Message Study Questions

Message Summary

Psalm 95 is an invitation to worship and a song of warning against unbelief. Come, let “us” is a call to worship in the community of other believers. The call to worship is a call for concentrated focus on God, not ourselves, and not performance. Our worship should be loud, exuberant, joyful, and full of thanksgiving. Individually and corporately, we reverence God by focusing on His attributes, His majesty as the God of creation, His complexity, His beauty, and His control of everything.

We also focus on His character, His love, holiness, and justice.
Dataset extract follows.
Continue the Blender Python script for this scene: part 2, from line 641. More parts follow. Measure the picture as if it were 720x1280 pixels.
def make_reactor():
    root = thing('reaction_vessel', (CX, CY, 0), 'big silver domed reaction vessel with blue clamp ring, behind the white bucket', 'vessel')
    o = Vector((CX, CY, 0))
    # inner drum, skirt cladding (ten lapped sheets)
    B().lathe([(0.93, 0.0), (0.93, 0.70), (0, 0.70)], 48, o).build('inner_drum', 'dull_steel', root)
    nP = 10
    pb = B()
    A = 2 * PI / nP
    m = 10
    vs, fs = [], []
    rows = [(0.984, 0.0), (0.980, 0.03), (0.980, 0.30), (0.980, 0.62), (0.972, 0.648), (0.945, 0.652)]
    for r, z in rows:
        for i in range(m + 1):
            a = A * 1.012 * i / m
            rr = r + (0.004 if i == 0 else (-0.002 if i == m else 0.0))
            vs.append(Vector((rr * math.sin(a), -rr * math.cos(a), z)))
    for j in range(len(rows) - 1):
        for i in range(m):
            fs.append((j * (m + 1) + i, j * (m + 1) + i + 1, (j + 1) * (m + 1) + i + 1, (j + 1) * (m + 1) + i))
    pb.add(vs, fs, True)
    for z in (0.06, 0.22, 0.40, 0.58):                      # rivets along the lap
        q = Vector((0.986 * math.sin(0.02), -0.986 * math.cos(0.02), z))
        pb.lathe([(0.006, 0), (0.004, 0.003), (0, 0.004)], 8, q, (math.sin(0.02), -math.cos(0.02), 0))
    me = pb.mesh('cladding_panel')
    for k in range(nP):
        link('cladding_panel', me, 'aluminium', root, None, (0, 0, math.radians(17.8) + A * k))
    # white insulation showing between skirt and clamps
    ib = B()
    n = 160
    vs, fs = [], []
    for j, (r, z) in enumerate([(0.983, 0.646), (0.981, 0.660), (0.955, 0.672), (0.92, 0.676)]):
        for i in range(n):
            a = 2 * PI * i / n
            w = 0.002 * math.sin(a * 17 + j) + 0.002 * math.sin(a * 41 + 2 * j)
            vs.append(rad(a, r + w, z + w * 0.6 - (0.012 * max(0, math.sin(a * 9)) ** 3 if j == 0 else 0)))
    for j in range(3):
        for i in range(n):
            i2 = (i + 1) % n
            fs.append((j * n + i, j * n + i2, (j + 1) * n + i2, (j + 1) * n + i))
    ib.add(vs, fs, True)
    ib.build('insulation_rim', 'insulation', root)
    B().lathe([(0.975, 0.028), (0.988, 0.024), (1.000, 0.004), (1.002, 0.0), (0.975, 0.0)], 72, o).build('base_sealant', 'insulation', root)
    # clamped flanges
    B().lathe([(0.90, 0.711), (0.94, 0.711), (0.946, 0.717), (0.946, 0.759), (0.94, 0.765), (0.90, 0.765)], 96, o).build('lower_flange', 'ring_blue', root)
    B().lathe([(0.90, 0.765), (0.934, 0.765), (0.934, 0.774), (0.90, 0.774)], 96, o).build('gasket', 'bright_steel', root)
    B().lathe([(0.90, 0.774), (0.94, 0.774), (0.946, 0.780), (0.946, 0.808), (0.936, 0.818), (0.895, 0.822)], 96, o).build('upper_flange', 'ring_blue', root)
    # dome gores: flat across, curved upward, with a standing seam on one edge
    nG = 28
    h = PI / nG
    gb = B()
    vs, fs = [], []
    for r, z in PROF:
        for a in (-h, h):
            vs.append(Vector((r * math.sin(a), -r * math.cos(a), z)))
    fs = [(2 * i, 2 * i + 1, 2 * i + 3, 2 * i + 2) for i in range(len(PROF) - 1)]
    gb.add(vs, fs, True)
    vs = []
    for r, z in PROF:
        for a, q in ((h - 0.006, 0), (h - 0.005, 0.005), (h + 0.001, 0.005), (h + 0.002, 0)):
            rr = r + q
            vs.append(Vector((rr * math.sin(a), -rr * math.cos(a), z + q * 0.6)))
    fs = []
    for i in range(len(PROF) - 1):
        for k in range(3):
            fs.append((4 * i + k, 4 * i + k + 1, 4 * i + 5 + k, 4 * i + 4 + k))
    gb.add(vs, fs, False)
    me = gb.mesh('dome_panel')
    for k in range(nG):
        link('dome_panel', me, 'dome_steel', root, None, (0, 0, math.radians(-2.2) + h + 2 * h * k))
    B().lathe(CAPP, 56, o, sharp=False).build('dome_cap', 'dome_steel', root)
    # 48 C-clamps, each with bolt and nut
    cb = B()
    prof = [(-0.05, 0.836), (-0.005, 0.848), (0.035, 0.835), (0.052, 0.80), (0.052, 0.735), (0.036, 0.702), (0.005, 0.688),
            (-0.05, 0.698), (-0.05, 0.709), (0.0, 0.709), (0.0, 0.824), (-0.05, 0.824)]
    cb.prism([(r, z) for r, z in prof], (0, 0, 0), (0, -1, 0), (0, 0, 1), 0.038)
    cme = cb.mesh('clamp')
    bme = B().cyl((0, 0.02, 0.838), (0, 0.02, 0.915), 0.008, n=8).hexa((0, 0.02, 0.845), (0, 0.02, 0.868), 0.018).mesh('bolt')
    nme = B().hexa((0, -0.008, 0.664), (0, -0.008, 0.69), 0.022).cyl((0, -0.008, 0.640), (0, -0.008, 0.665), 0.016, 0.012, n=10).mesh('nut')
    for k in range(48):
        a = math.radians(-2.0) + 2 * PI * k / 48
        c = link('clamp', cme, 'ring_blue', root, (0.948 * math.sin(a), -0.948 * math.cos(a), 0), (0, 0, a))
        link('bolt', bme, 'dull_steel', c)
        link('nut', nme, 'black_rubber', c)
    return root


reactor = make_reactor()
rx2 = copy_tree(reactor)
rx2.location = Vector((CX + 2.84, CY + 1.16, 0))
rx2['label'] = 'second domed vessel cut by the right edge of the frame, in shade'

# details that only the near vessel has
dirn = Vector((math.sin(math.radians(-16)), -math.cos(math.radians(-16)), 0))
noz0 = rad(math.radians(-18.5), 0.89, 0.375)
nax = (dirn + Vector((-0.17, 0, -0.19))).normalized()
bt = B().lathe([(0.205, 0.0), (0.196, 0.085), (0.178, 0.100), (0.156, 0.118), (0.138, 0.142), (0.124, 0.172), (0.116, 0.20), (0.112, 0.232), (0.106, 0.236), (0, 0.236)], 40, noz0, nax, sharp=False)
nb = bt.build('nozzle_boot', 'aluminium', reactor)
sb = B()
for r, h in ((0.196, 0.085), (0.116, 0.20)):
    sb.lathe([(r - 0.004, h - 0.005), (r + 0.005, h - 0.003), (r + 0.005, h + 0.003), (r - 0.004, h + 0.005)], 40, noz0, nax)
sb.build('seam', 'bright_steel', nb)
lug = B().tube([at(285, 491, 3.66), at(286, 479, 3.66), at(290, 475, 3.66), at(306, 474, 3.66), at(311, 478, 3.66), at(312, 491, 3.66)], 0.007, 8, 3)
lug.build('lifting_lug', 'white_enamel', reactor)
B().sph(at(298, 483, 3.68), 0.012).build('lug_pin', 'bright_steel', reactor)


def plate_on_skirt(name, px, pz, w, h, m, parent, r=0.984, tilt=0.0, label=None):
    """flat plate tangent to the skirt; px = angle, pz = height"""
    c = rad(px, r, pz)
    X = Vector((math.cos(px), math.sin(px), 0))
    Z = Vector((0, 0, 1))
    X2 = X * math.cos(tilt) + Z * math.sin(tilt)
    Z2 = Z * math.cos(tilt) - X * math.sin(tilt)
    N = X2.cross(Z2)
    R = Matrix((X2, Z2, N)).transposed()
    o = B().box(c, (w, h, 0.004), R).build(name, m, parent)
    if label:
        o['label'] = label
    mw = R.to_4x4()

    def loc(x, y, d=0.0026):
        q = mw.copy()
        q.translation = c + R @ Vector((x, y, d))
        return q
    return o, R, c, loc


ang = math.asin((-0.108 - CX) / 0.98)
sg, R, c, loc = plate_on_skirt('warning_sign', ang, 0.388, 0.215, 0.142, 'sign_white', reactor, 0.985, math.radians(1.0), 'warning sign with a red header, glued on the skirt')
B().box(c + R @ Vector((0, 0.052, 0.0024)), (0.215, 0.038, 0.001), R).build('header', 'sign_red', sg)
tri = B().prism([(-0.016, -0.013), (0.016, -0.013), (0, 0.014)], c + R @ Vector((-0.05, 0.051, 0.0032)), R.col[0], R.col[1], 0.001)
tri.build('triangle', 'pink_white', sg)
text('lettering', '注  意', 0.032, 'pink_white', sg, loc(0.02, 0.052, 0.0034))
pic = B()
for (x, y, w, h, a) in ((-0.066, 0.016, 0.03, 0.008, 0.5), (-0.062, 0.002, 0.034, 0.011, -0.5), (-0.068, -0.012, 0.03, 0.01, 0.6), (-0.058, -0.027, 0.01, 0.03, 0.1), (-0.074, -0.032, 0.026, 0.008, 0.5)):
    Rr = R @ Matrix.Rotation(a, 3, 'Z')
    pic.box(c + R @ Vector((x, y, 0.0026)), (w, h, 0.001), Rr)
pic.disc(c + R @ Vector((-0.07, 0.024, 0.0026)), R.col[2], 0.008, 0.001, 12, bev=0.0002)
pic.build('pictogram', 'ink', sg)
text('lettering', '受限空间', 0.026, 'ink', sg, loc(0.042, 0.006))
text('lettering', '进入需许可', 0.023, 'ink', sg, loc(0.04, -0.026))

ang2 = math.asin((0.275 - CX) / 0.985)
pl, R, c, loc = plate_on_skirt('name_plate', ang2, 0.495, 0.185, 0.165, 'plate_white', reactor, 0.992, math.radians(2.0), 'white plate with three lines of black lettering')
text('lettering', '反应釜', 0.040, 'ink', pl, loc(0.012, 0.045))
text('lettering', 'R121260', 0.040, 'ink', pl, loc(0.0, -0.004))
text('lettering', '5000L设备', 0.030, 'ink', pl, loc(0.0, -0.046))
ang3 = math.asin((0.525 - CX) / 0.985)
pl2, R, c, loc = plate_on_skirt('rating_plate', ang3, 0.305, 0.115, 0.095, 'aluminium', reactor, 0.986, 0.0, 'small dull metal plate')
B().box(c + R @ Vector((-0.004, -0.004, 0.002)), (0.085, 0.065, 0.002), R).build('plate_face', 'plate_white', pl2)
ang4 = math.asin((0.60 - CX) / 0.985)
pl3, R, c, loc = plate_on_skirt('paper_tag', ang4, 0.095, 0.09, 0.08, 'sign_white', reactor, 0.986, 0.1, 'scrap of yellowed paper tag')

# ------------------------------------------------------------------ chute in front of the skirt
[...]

The deeper we dive into God’s nature, the more in awe we stand of Him. The more we remember His acts of power, of love and justice, the more we love Him. For God is personal to us (Psalm 23:1) and loves us more than we can imagine. But if we refuse to trust in God, there is the warning: do not harden your hearts, rather worship him. Do not disobey, but obey. Remember and soak in God’s presence.

  1. What work have you seen from God that has impressed you lately?

  2. How do we exhibit unbelief today?

Consider This

The motivation for worship is that God is worthy. It isn’t for us to get something but it is about us worshiping God who made the seas and the depths of the earth. He owns it. The earth belongs to him. This worship isn’t just saying things about God, but it’s about connecting with God too—experiencing the creator of everything we know.

  1. Read Psalm 95:1-7.

    • How does verses 1-7 counter our sometimes natural inclination toward entering God’s presence with apathy or preoccupied?

    • List the reasons for worshiping God with enthusiasm from verses 1-7.

    • How does verse 7 indicate that our worship of God is intimate in nature rather than only transcendent?

    • Do you think that listening equals obeying in verse 7? Why or why not?

  2. According to Romans 8:38, can anything separate the believer from the love of God?

  3. Worship in 95:6 means to bow down. It signifies accepting our own place and acknowledging God’s place over us. How do you see God’s place over you?

  4. In public worship, what does it mean to, “Ascribe to the LORD the glory due to his name” (Ps 96:8a)?

  5. How are worship and obedience connected in 1 Samuel 15:22? How does that apply to you today?

  6. Who is speaking in verses 8-11? Do these truths apply to Christians today? (See Hebrews 3:7-13)

  7. How does Hebrews 3:12 summarize Psalm 95:8-11?

  8. Read Hebrews 3:13. Why is it important to remain connected to other believers and to encourage one another spiritually? What is the deceitfulness of sin?

Moving Forward – Application

Meribah and Massah mean to dispute and to test. It was the place in the wilderness of Zin where the people of Israel doubted that God would provide and quarreled with Moses. Hardening our hearts is refusing to take God at His word, in a word, unbelief.

  1. How do you plan on preparing for corporate worship next Sunday? How could you be more engaged, more connected to God?

  2. How can you guard against hardening your heart (unbelief) this week?

  3. What could you do to better listen to God’s voice this week?

  4. “Search me, O God, and know my heart; test me and know my anxious thoughts.
    Point out anything in me that offends you, and lead me along the path of everlasting life” (Psalm 139:23-24). Will you consider making this your prayer each day this week and follow God’s leading?

“If this is a psalm about worship, it could give no blunter indication that the heart of the matter is severely practical: nothing less than a bending of wills and a renewal of pilgrimage.”